CHU is the call sign of a shortwave time signal radio station operated by the Institute for National Measurement Standards of the National Research Council of Canada.

Radio time signals allowed accurate and rapid distribution of time signals beyond the range of the telegraph or visual signals. This was of particular value in surveying remote areas, where time signals allowed accurate determination of longitude. In the summer of 1914, a survey party at Quinze Dam in the Ottawa River watershed attempted to receive time signals transmitted from Kingston; however, signals were not resolvable and the time signal from Arlington, Virginia was used instead.

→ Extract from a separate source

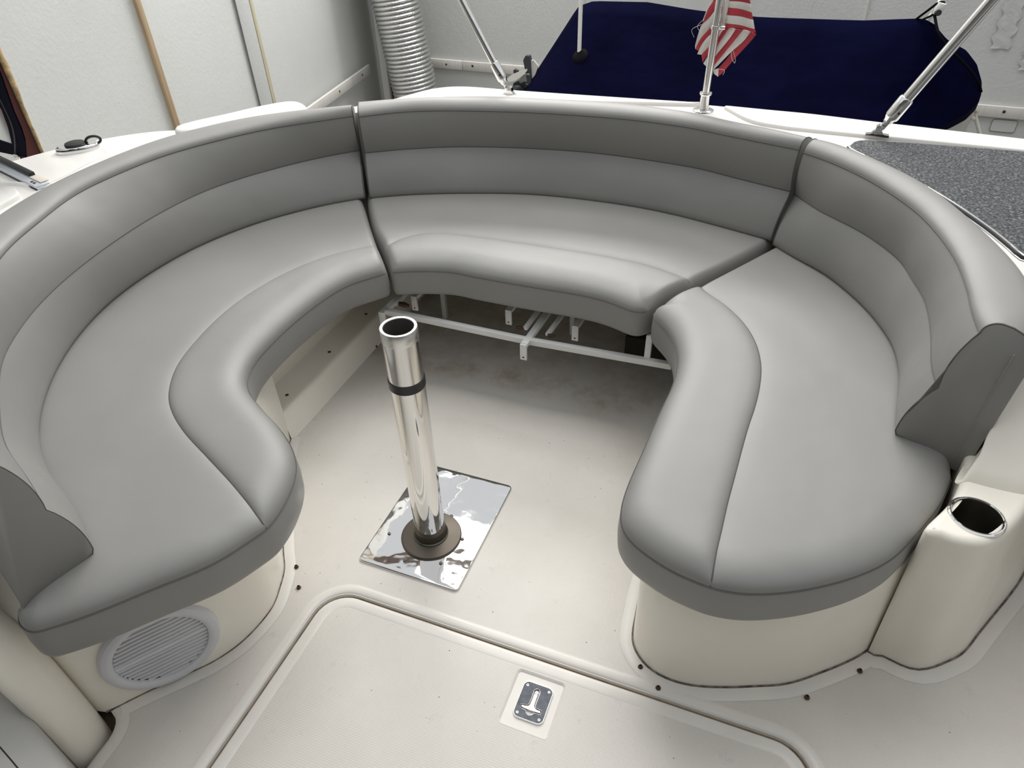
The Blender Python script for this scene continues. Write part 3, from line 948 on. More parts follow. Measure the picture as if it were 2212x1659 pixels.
# ---------------------------------------------------------------- seat bases
rp_floor = [(0.581,0.007), (0.585,-0.048), (0.589,-0.095), (0.599,-0.130), (0.623,-0.159), (0.655,-0.178), (0.699,-0.186), (0.750,-0.181), (0.809,-0.163), (0.866,-0.140), (0.943,-0.104), (1.019,-0.044), (1.076,0.008), (1.108,0.044)]
rfront = spline([(0.585,0.62),(0.582,0.30),(0.58,0.10)] + rp_floor, step=0.015)
rpod = thing('seat_pod', 'cream fibreglass seat base under the starboard cushion beside the cup holder', 'seat base', group='seat bases')
rout = ccw(np.vstack([rfront, [(1.16, 0.14), (1.18, 0.62)]]))
prism('body', rout, 0.0, 0.333, CREAM, rpod, 0.012)
tube('caulk_line', c3(rfront, 0.003), 0.0040, CAULK, rpod, 6)
settle(rpod, (0.85, 0.2, 0))
ribbon('fillet_border', rfront, [(0.004, 0.0042), (0.014, 0.0046), (0.024, 0.0034), (0.032, 0.0006)], SMOOTH, floor) if area2(np.vstack([rfront, [(1.16, 0.14), (1.18, 0.62)]])) > 0 else ribbon('fillet_border', rfront, [(-0.004, 0.0042), (-0.014, 0.0046), (-0.024, 0.0034), (-0.032, 0.0006)], SMOOTH, floor)

lp_floor = [(-0.363,-0.180), (-0.323,-0.231), (-0.299,-0.284), (-0.282,-0.337), (-0.282,-0.393), (-0.293,-0.451), (-0.318,-0.506), (-0.350,-0.549), (-0.410,-0.620), (-0.458,-0.684), (-0.471,-0.698)]
lfront = spline([(-0.612,0.212),(-0.56,0.11),(-0.49,0.0),(-0.42,-0.10)] + lp_floor, step=0.015)
lpod = thing('seat_pod', 'cream fibreglass seat base carrying the white speaker grille under the port cushion', 'seat base', group='seat bases')
lout = ccw(np.vstack([lfront, [(-0.495, -0.704), (-0.74, -0.704), (-0.74, 0.212)]]))
prism('body', lout, 0.0, 0.333, CREAM, lpod, 0.010)
tube('caulk_line', c3(lfront, 0.002), 0.0028, CAULK, lpod, 6)
settle(lpod, (-0.55, -0.2, 0))
sgn = 1 if area2(np.vstack([lfront, [(-0.74, -0.50), (-0.74, 0.212)]])) > 0 else -1
ribbon('fillet_border', lfront[:-2], [(sgn * 0.003, 0.0036), (sgn * 0.012, 0.0042), (sgn * 0.022, 0.0030), (sgn * 0.030, 0.0006)], SMOOTH, floor)

# moulded ledge along the port side under the bench
ledge = thing('side_ledge', 'cream moulded ledge with dark screws along the port side under the bench', 'ledge')
ly = [0.205, 0.5, 0.9, 1.30]
lprof = [(-0.600, 0.0), (-0.604, 0.004), (-0.614, 0.088), (-0.620, 0.096), (-0.628, 0.099), (-0.640, 0.098), (-0.715, 0.104), (-0.722, 0.110), (-0.735, 0.333)]
V = [(x, y, z) for y in ly for (x, z) in lprof]
k = len(lprof)
F = [(i * k + a, i * k + a + 1, (i + 1) * k + a + 1, (i + 1) * k + a) for i in range(len(ly) - 1) for a in range(k - 1)]
F.append(tuple(range(k)) )
lo_ = fix_normals(obj('moulding', V, F, CREAM, ledge)); lo_.data.set_sharp_from_angle(angle=0.7)
for (px, py) in [(-0.660,0.297), (-0.660,0.548), (-0.662,0.803)]:
    lathe('screw', [(0.0, 0.0012), (0.004, 0.001), (0.006, 0.0)], RUST, ledge, (px, py, 0.101), (0, 0, 1), 10)
settle(ledge, (-0.67, 0.7, 0))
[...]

The station was started in 1923 by the Dominion Observatory in Ottawa, Ontario, Canada, with a call sign of 9CC on an experimental basis until 1928. Regular daytime transmission began under the callsign of VE9OB in January 1929 on a wavelength of 40.8 metres (about 7.353 MHz). Continuous transmission at 90 metres began at the end of 1929, with other wavelengths being used experimentally. Time signals were generated from the observatory's own pendulum clocks. The transmitter oscillators were condenser-tuned and so frequency stability was not high until quartz crystal control was implemented in 1933. In 1938 the call was changed to CHU, operating on frequencies of 3.33, 7.335 and 14.670 MHz, at a transmitter power of only 10 W. The 1,000 Hz tone imposed on the carrier was derived from the quartz oscillator that determined transmit frequency, but the seconds pulses were still derived from the observatory pendulum clocks. The station automatically sent its call sign in Morse code once per hour, and pulses were coded to identify the time of day. Since the CHU power was not high enough to cover much of Canada, including survey parties working in the North, observatory time signals were also transmitted by a Department of Transport station with 2 kW power. In 1947 three new transmitters with 300 W power were installed for the three frequencies. In 1951, a Collins transmitter rated for 3 kW was put in service on 7.335 MHz.